Demikianlah nasihat dari Syaikh ‘Abdul Latif Alu Syaikh rahimahullah.” (Ad-Durar as-Sunniyyah fil Ajwibah an-Najdiyah, 7/177-178.
Lihatlah sikap Imam ahmad bin hanbal, seorang imam ahlussunnah wal jamaah;
أجتمع فقهاء بغداد في ولاية الواثق إلي أبي عبد الله – يعني الإمام أحمد بن حنبل – رحمه الله تعالي – وقالوا له: أن الأمر قد تفاقم وفشا – يعنون: إظهار القول بخلق القرآن، وغير ذلك ولا نرضي بإمارته ولا سلطانه !
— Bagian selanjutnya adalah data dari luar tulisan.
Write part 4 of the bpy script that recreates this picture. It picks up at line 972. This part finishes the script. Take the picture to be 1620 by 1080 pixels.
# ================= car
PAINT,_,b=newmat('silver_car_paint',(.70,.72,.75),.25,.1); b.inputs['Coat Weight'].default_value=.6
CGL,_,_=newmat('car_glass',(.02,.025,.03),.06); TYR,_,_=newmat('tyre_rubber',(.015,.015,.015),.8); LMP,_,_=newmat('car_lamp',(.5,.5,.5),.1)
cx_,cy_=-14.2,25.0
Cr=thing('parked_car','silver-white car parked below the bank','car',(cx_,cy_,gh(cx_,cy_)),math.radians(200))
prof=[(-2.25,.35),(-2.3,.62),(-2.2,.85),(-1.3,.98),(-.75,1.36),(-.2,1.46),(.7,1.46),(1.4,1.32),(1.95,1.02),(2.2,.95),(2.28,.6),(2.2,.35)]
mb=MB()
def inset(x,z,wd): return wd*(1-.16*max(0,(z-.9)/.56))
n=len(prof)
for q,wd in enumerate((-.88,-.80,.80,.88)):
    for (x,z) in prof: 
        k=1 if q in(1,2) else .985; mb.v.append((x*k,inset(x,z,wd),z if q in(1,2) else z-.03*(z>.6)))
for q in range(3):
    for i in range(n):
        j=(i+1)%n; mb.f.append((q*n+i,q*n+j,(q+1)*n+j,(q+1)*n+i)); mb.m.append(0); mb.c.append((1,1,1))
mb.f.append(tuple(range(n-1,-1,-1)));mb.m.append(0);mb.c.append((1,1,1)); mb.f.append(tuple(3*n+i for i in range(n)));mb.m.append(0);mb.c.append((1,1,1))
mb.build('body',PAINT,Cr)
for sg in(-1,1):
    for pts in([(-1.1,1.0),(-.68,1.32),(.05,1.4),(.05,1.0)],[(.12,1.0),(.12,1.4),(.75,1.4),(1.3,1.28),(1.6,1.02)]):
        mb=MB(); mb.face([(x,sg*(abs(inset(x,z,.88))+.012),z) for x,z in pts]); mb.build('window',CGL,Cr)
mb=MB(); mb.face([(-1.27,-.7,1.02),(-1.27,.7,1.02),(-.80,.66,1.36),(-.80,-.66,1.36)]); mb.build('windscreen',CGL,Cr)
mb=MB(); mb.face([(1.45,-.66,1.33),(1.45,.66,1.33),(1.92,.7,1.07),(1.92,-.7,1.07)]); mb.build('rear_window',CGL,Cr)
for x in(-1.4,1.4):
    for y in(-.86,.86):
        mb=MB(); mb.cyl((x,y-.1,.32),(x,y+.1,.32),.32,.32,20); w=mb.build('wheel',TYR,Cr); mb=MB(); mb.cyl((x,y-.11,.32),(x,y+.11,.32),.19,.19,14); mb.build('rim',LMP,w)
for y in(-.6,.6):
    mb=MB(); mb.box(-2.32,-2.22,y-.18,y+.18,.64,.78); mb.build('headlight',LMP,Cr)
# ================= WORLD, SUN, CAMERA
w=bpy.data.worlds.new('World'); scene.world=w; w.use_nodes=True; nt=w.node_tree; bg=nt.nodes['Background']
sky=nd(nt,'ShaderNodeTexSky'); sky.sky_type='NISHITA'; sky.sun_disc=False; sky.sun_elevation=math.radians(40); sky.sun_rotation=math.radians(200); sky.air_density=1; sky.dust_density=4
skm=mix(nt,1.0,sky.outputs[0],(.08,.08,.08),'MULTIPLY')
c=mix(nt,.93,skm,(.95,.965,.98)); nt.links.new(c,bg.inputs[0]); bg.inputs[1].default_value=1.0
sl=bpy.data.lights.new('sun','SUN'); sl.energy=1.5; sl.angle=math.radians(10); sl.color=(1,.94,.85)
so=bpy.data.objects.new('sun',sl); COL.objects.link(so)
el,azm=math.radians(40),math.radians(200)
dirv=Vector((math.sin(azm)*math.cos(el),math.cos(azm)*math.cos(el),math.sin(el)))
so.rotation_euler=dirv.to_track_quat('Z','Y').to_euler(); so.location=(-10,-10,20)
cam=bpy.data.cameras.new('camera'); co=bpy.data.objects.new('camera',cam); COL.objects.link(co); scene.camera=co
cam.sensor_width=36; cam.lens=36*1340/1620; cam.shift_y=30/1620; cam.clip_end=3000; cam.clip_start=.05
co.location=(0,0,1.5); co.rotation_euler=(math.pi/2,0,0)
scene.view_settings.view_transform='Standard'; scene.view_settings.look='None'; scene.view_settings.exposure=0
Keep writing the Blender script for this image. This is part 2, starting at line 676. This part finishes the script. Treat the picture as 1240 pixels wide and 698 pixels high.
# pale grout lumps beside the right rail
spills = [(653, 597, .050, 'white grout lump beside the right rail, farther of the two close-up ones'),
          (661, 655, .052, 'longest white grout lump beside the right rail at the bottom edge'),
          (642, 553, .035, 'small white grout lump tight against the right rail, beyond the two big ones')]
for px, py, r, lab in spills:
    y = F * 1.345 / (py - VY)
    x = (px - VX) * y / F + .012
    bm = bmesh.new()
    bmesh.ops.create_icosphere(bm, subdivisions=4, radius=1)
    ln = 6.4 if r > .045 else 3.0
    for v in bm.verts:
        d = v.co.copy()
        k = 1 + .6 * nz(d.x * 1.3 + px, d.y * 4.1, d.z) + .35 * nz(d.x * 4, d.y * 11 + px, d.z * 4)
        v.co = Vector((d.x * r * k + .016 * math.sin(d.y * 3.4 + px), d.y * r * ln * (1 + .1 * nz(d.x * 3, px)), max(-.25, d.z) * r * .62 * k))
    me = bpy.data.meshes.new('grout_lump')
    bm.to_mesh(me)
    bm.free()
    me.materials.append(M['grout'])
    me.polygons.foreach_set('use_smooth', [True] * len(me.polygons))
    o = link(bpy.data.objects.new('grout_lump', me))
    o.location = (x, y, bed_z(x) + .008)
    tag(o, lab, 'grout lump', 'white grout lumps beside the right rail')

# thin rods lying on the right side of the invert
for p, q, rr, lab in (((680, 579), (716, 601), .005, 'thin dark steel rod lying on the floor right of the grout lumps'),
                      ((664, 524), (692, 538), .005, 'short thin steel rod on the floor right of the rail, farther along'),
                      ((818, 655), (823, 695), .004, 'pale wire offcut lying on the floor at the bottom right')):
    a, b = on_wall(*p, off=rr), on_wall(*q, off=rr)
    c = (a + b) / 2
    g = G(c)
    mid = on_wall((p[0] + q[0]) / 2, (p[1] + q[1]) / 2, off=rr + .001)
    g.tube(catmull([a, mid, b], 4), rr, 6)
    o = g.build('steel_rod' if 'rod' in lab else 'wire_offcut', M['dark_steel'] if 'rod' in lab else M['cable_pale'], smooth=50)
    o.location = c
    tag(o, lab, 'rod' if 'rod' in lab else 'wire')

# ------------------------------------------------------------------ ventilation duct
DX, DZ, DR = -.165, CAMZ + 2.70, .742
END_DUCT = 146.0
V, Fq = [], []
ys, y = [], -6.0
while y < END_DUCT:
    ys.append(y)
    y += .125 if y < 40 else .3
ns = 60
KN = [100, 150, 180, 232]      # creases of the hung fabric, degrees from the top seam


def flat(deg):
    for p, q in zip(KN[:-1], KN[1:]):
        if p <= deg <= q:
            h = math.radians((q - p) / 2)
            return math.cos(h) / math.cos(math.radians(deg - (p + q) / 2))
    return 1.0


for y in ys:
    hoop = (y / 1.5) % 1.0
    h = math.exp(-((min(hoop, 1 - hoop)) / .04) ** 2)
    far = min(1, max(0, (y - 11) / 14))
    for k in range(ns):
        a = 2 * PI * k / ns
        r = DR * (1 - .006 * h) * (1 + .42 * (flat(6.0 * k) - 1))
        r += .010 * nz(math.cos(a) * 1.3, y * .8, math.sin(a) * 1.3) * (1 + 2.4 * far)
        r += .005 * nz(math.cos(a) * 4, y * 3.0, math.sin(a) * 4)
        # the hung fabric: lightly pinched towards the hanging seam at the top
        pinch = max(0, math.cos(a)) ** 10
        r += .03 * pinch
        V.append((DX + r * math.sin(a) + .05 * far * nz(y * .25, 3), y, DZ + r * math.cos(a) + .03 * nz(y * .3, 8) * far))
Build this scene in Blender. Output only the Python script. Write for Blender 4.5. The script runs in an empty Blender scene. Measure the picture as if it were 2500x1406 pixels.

فناظرهم في ذلك، وقال: عليكم بالإنكار في قلوبكم ولا تخلعوا يداً من طاعة، ولا تشقوا عصا المسلمين، ولا تسفكوا دمائكم ودماء المسلمين معكم وانظروا في عاقبة أمركم، واصبروا حتى يستريح بر، ويستراح من فاجر
وقال ليس هذا – يعني نزع أيديهم من طاعته – صواباً، هذا خلاف الآثار
“Para ahli fiqh Baghdad bersepakat menemui Abu ‘Abdillah – yaitu Imam Ahmad bin Hanbal – untuk membicarakan kepemimpinan Al-Watsiq (yaitu karena penyimpangan dan kedhalimannya terhadap hak-hak kaum muslimin). Mereka mengadu : “Sesungguhnya perkara ini telah memuncak dan tersebar, yaitu ucapan : Al-Qur’an adalah makhluk (Perkataan ini adalah perkataan kufur menurut kesepakatan ulama Ahlus-Sunnah; karena Al-Qur’an adalah Kalamullah, bukan makhluk ) dan perkara yang lainnya (yaitu kedhalimannya terhadap kaum muslimin). Kami tidak ridla dengan kepemimpinannya dan kekuasaannya”. Maka beliau (Al-Imam Ahmad) mendebat mereka dan berkata : “Wajib atas kalian mengingkarinya hanya dalam hati kalian. Janganlah kalian melepaskan tangan kalian dari ketaatan (kepada pemerintah), janganlah kalian memecah-belah persatuan kaum muslimin, janganlah kalian menumpahkan darah kalian dan darah kaum muslimin. Renungkanlah oleh kalian akibat yang akan ditimbulkan dari apa yang hendak kalian lakukan. Dan bersabarlah kalian sampai orang yang baik hidup tentram dan selamat dari orang yang jahat”. Lalu beliau melanjutkan : “Hal ini (yaitu keluar dari ketaatan penguasa/pemimpin) bukanlah suatu kebaikan. Ini adalah tindakan yang menyelisihi atsar” [Al-Adabusy-Syar’iyyah oleh Ibnu Muflih juz 1 hal. 195,196. Kisah ini juga dikeluarkan oleh Al-Khallal dalam As-Sunnah hal. 133].